I think it reflects who I am. One could not exist without the other. The naïve could not exist without the unsettling; for me, they necessarily go hand in hand. I am deeply drawn to mystery and to the act of painting things that even I do not fully understand. Many of the expressions or portraits I create emerge from the unconscious; they are not planned. It is only afterwards that I begin to understand them—and almost never immediately. A considerable amount of time always passes before I can recognize how I was feeling at the moment I made them.


Qi. Acrylic on canvas. 81 × 65 cm. 2025.


The formal simplicity of your images does not seem to be a matter of economy, but of concentration. What kind of aesthetic truth do you believe painting can reach when it strips itself of everything superfluous?

I couldn’t say what aesthetic truth lies behind that simplicity. What I do know is that it is something I need in order to feel calm. I feel overwhelmed when there are too many elements in a painting, and I have always been drawn to the minimal—to moments when there is little, when there is almost nothing. I believe that this stripping away allows me to approach painting from a different state: more focused, more silent. I can’t fully explain it, but it is there that I feel able to work with greater clarity.


Crucifixion.
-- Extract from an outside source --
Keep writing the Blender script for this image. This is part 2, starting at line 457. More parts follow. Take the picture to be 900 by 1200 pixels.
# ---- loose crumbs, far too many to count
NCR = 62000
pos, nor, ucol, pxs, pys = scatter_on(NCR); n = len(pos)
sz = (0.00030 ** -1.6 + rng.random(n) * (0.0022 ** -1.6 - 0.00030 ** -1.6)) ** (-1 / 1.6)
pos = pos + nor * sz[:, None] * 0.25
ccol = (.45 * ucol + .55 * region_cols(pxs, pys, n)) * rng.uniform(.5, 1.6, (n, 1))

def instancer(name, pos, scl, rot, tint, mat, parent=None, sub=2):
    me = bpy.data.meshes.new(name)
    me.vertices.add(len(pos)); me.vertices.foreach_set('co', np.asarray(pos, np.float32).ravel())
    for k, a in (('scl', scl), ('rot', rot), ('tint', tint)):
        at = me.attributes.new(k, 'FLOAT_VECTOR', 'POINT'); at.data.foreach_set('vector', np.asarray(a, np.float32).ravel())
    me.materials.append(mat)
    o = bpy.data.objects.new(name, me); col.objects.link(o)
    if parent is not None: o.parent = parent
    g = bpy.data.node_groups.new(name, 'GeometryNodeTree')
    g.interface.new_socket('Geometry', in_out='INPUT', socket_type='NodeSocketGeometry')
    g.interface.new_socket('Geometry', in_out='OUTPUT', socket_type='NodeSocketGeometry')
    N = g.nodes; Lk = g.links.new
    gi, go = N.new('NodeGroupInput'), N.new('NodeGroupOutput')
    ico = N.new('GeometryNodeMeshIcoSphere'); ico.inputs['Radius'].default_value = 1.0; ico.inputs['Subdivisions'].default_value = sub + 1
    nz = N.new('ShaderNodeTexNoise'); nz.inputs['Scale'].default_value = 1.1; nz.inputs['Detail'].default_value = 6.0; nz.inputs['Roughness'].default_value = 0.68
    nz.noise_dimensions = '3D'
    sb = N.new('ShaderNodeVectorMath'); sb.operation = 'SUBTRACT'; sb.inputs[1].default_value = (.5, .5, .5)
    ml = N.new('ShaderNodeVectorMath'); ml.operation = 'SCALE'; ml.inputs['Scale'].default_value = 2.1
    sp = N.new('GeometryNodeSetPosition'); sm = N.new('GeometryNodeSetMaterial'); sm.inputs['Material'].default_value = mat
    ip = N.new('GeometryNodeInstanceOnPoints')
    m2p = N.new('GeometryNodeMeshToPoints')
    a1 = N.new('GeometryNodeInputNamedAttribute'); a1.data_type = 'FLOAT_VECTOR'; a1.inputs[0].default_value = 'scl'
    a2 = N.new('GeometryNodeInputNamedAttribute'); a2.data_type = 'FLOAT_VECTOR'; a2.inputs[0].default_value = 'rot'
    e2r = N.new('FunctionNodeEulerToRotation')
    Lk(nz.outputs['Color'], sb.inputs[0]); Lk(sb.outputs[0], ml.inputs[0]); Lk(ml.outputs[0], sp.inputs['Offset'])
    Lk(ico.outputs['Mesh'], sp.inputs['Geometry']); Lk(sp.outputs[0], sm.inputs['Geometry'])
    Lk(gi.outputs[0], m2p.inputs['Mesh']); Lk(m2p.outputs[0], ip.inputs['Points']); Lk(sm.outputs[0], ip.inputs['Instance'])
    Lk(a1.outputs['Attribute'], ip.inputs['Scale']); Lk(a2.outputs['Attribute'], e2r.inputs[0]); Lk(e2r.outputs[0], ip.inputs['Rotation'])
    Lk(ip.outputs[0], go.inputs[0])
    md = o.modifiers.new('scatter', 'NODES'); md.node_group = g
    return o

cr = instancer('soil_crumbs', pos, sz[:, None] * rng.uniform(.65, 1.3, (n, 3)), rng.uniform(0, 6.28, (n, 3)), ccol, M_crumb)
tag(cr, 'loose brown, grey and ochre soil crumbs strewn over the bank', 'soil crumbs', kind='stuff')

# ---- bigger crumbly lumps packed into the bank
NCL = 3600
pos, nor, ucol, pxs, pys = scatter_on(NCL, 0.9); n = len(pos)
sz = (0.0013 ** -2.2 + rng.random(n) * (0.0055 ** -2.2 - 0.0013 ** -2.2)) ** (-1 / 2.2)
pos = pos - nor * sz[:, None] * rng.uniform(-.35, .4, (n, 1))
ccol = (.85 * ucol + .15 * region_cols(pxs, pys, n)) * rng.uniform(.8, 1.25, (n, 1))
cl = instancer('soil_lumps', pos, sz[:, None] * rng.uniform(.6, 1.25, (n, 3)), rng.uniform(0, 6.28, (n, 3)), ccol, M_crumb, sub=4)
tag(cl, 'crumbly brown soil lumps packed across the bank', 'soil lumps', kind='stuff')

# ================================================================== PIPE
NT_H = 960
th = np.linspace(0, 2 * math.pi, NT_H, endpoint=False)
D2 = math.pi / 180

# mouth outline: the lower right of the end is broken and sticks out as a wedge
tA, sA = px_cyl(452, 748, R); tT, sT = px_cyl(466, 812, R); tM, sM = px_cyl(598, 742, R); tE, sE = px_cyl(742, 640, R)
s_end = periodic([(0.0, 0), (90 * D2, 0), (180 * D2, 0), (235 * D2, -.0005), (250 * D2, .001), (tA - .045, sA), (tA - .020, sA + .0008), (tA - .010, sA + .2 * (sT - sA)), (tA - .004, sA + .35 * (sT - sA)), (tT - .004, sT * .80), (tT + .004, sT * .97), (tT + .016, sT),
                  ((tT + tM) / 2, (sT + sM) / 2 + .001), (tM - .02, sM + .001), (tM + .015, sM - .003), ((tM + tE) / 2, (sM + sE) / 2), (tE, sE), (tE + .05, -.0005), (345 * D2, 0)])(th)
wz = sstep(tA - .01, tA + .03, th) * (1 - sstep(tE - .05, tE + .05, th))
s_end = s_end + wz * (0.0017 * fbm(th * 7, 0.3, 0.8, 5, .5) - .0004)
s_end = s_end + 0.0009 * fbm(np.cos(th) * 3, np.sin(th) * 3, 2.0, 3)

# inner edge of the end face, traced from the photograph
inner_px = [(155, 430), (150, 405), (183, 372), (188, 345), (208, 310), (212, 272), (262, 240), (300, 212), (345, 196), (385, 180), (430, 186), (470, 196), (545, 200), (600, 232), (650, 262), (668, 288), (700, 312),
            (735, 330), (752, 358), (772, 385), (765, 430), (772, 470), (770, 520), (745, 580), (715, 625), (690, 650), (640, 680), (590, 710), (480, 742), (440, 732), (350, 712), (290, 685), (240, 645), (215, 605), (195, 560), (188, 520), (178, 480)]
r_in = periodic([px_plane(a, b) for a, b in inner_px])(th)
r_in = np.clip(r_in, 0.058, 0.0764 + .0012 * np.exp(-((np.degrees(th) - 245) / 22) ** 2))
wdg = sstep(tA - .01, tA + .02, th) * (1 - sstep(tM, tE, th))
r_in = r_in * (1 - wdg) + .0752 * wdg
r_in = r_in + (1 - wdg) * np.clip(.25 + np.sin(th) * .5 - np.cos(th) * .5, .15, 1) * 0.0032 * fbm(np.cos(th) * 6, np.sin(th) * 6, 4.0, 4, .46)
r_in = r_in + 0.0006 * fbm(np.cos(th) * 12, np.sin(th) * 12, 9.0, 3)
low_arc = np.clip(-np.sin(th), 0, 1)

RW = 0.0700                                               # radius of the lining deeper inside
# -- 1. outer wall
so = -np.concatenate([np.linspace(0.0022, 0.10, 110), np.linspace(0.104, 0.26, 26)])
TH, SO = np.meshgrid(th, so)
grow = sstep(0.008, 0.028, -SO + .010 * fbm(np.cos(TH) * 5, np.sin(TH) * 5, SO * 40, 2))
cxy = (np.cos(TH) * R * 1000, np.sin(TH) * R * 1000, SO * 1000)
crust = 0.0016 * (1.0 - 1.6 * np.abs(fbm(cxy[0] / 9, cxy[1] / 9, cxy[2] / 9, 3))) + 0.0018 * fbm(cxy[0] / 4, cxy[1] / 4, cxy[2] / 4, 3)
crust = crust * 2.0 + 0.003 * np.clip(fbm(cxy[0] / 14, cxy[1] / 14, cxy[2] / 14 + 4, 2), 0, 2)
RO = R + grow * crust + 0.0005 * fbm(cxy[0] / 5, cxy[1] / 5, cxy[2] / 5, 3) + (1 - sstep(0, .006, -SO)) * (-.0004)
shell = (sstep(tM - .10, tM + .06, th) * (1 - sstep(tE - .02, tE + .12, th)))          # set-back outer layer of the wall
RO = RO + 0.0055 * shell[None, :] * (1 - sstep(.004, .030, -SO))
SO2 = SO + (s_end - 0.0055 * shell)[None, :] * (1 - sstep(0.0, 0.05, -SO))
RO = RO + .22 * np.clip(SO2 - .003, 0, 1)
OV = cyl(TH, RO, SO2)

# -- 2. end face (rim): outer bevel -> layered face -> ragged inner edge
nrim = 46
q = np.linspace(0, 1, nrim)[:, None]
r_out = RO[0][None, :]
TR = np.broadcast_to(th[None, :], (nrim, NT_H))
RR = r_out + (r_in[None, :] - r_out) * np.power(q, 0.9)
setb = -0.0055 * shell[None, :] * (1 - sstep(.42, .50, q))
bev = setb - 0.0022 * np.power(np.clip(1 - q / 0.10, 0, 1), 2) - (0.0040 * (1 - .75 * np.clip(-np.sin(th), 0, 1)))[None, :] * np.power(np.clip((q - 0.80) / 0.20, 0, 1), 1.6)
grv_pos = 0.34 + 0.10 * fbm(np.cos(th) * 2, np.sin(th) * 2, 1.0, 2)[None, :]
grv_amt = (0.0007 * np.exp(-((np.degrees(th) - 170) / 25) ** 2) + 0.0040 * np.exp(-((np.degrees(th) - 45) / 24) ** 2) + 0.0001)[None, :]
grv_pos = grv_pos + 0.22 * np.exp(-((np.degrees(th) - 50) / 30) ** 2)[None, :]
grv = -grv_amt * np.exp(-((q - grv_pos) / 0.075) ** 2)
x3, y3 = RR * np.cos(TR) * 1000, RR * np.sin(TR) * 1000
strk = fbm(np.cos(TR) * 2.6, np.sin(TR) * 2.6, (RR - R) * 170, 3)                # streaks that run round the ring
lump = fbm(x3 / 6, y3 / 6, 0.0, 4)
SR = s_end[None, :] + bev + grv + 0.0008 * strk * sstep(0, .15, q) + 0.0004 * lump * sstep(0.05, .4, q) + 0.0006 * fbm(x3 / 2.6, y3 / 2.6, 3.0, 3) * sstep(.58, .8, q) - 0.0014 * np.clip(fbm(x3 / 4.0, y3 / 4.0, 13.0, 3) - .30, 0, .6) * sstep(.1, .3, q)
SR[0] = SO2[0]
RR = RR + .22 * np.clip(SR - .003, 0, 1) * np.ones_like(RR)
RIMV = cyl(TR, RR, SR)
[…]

Acrylic on canvas. 41 × 33 cm. 2025.


To what extent do you plan your work, and how much space do you leave for the unexpected—or even for mistakes?

I usually feel more comfortable leaving space for the unexpected. I am interested in uncertainty; having everything under control strikes me as rather boring. I have tried it on some occasions, especially when I set out to work on a highly planned series, with fixed sketches that I then wanted to translate into painting, but it was not something I identified with. I felt that a fundamental part of the process disappeared: play—that space in which painting can surprise even myself. For that reason, I do not tend to plan too much, and when I do, it is in a very simple way: a few lines, a plane of color. I prefer everything to happen within the painting itself.